Transcribe the records below exactly as they appear, omitting any pictures.

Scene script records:
* * *
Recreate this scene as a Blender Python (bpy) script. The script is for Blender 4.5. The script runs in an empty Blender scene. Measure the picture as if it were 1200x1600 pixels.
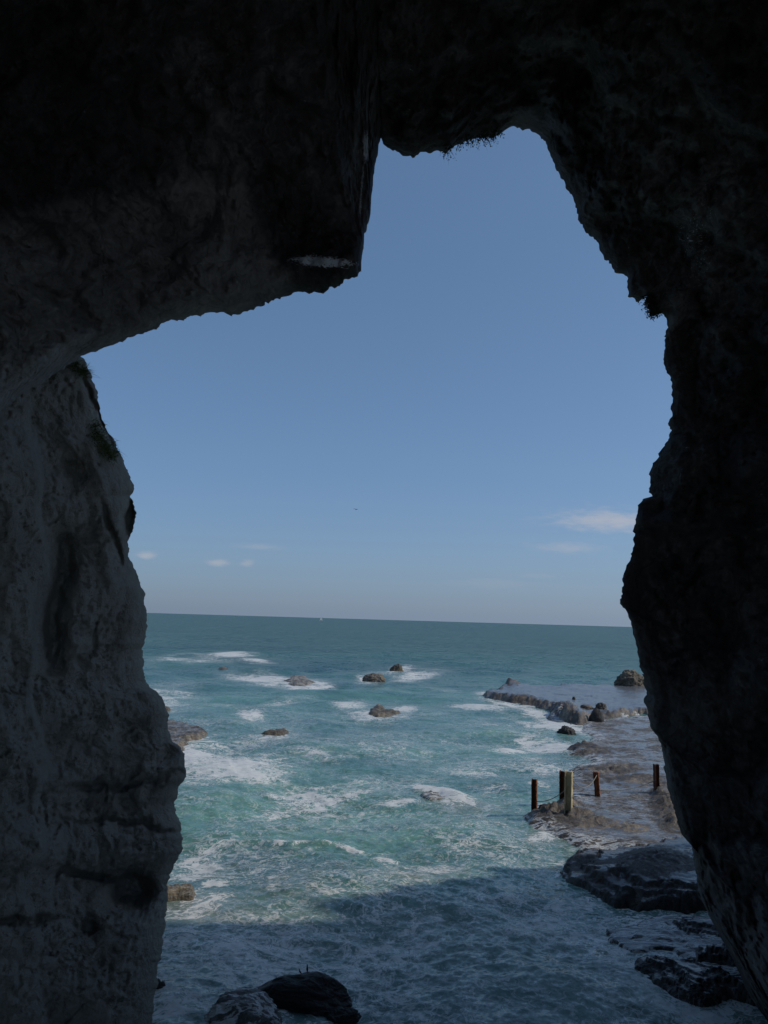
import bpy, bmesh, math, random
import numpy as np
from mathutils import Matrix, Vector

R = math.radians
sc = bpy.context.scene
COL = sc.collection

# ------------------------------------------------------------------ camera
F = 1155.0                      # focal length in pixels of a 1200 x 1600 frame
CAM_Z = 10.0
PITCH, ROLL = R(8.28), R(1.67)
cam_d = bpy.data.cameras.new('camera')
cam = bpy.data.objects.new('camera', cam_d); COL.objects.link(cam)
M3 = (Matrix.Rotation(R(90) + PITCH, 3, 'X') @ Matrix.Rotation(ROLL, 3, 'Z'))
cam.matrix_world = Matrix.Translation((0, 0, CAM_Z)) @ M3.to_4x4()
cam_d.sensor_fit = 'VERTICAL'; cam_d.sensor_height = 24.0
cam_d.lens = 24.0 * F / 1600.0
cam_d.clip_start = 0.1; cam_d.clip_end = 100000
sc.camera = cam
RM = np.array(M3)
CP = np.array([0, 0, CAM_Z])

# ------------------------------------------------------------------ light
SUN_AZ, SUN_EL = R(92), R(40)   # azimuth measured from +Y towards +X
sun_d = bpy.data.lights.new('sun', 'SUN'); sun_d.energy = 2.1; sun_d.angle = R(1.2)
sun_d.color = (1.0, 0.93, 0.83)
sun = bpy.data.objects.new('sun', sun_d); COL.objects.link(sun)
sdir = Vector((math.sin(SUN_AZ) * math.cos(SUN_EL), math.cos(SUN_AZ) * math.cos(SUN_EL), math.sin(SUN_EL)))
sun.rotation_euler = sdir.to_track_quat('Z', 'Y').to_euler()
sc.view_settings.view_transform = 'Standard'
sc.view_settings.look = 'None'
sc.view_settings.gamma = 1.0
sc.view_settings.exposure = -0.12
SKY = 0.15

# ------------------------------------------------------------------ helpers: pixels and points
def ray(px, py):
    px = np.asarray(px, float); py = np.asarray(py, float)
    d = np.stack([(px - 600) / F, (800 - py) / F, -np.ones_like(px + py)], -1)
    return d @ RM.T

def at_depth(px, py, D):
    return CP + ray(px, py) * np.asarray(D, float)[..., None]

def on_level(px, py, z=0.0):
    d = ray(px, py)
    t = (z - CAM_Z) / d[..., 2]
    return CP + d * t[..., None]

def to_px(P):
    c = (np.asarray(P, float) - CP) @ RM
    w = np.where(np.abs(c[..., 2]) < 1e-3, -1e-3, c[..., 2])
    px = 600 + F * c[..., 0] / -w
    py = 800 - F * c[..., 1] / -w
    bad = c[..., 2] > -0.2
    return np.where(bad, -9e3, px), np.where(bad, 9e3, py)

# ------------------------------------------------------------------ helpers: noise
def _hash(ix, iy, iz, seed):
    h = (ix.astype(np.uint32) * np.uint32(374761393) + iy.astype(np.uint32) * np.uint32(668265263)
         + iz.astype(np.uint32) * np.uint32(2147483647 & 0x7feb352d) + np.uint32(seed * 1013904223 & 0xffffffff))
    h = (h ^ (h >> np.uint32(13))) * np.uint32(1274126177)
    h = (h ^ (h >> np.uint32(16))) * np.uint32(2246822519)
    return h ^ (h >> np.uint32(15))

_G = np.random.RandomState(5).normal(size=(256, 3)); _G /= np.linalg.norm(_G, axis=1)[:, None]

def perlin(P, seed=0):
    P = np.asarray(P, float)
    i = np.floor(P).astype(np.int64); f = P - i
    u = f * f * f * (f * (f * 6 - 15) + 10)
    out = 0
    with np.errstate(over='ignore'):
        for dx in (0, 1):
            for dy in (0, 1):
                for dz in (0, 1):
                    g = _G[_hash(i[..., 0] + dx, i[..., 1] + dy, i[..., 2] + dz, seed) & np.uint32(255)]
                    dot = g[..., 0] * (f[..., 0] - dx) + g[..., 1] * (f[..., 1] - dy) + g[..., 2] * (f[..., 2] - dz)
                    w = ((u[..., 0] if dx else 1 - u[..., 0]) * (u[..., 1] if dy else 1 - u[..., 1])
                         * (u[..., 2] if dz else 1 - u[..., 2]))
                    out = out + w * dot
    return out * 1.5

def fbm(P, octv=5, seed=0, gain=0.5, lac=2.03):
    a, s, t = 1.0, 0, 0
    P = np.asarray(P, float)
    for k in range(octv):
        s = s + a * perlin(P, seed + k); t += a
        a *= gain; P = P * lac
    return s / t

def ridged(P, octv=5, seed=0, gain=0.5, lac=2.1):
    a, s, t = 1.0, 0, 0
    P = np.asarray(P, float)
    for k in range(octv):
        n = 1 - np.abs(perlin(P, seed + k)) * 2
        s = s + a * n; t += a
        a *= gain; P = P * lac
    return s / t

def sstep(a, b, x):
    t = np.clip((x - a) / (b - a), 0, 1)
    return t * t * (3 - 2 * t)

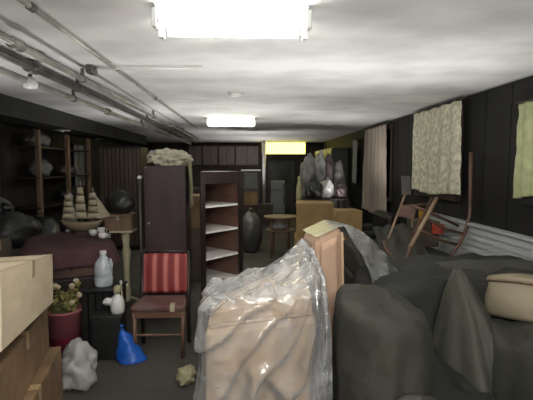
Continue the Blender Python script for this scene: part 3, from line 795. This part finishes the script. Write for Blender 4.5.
* * *
Finished exercise
Recreate this scene as a Blender Python (bpy) script. The script is for Blender 4.5. The script runs in an empty Blender scene. Measure the picture as if it were 1200x1600 pixels.
import bpy, bmesh, math, random
import numpy as np
from mathutils import Matrix, Vector

R = math.radians
sc = bpy.context.scene
COL = sc.collection

# ------------------------------------------------------------------ camera
F = 1155.0                      # focal length in pixels of a 1200 x 1600 frame
CAM_Z = 10.0
PITCH, ROLL = R(8.28), R(1.67)
cam_d = bpy.data.cameras.new('camera')
cam = bpy.data.objects.new('camera', cam_d); COL.objects.link(cam)
M3 = (Matrix.Rotation(R(90) + PITCH, 3, 'X') @ Matrix.Rotation(ROLL, 3, 'Z'))
cam.matrix_world = Matrix.Translation((0, 0, CAM_Z)) @ M3.to_4x4()
cam_d.sensor_fit = 'VERTICAL'; cam_d.sensor_height = 24.0
cam_d.lens = 24.0 * F / 1600.0
cam_d.clip_start = 0.1; cam_d.clip_end = 100000
sc.camera = cam
RM = np.array(M3)
CP = np.array([0, 0, CAM_Z])

# ------------------------------------------------------------------ light
SUN_AZ, SUN_EL = R(92), R(40)   # azimuth measured from +Y towards +X
sun_d = bpy.data.lights.new('sun', 'SUN'); sun_d.energy = 2.1; sun_d.angle = R(1.2)
sun_d.color = (1.0, 0.93, 0.83)
sun = bpy.data.objects.new('sun', sun_d); COL.objects.link(sun)
sdir = Vector((math.sin(SUN_AZ) * math.cos(SUN_EL), math.cos(SUN_AZ) * math.cos(SUN_EL), math.sin(SUN_EL)))
sun.rotation_euler = sdir.to_track_quat('Z', 'Y').to_euler()
sc.view_settings.view_transform = 'Standard'
sc.view_settings.look = 'None'
sc.view_settings.gamma = 1.0
sc.view_settings.exposure = -0.12
SKY = 0.15

# ------------------------------------------------------------------ helpers: pixels and points
def ray(px, py):
    px = np.asarray(px, float); py = np.asarray(py, float)
    d = np.stack([(px - 600) / F, (800 - py) / F, -np.ones_like(px + py)], -1)
    return d @ RM.T

def at_depth(px, py, D):
    return CP + ray(px, py) * np.asarray(D, float)[..., None]

def on_level(px, py, z=0.0):
    d = ray(px, py)
    t = (z - CAM_Z) / d[..., 2]
    return CP + d * t[..., None]

def to_px(P):
    c = (np.asarray(P, float) - CP) @ RM
    w = np.where(np.abs(c[..., 2]) < 1e-3, -1e-3, c[..., 2])
    px = 600 + F * c[..., 0] / -w
    py = 800 - F * c[..., 1] / -w
    bad = c[..., 2] > -0.2
    return np.where(bad, -9e3, px), np.where(bad, 9e3, py)

# ------------------------------------------------------------------ helpers: noise
def _hash(ix, iy, iz, seed):
    h = (ix.astype(np.uint32) * np.uint32(374761393) + iy.astype(np.uint32) * np.uint32(668265263)
         + iz.astype(np.uint32) * np.uint32(2147483647 & 0x7feb352d) + np.uint32(seed * 1013904223 & 0xffffffff))
    h = (h ^ (h >> np.uint32(13))) * np.uint32(1274126177)
    h = (h ^ (h >> np.uint32(16))) * np.uint32(2246822519)
    return h ^ (h >> np.uint32(15))

_G = np.random.RandomState(5).normal(size=(256, 3)); _G /= np.linalg.norm(_G, axis=1)[:, None]

def perlin(P, seed=0):
    P = np.asarray(P, float)
    i = np.floor(P).astype(np.int64); f = P - i
    u = f * f * f * (f * (f * 6 - 15) + 10)
    out = 0
    with np.errstate(over='ignore'):
        for dx in (0, 1):
            for dy in (0, 1):
                for dz in (0, 1):
                    g = _G[_hash(i[..., 0] + dx, i[..., 1] + dy, i[..., 2] + dz, seed) & np.uint32(255)]
                    dot = g[..., 0] * (f[..., 0] - dx) + g[..., 1] * (f[..., 1] - dy) + g[..., 2] * (f[..., 2] - dz)
                    w = ((u[..., 0] if dx else 1 - u[..., 0]) * (u[..., 1] if dy else 1 - u[..., 1])
                         * (u[..., 2] if dz else 1 - u[..., 2]))
                    out = out + w * dot
    return out * 1.5

def fbm(P, octv=5, seed=0, gain=0.5, lac=2.03):
    a, s, t = 1.0, 0, 0
    P = np.asarray(P, float)
    for k in range(octv):
        s = s + a * perlin(P, seed + k); t += a
        a *= gain; P = P * lac
    return s / t

def ridged(P, octv=5, seed=0, gain=0.5, lac=2.1):
    a, s, t = 1.0, 0, 0
    P = np.asarray(P, float)
    for k in range(octv):
        n = 1 - np.abs(perlin(P, seed + k)) * 2
        s = s + a * n; t += a
        a *= gain; P = P * lac
    return s / t

def sstep(a, b, x):
    t = np.clip((x - a) / (b - a), 0, 1)
    return t * t * (3 - 2 * t)

Continue the Blender Python script for this scene: part 3, from line 795. This part finishes the script. Write for Blender 4.5.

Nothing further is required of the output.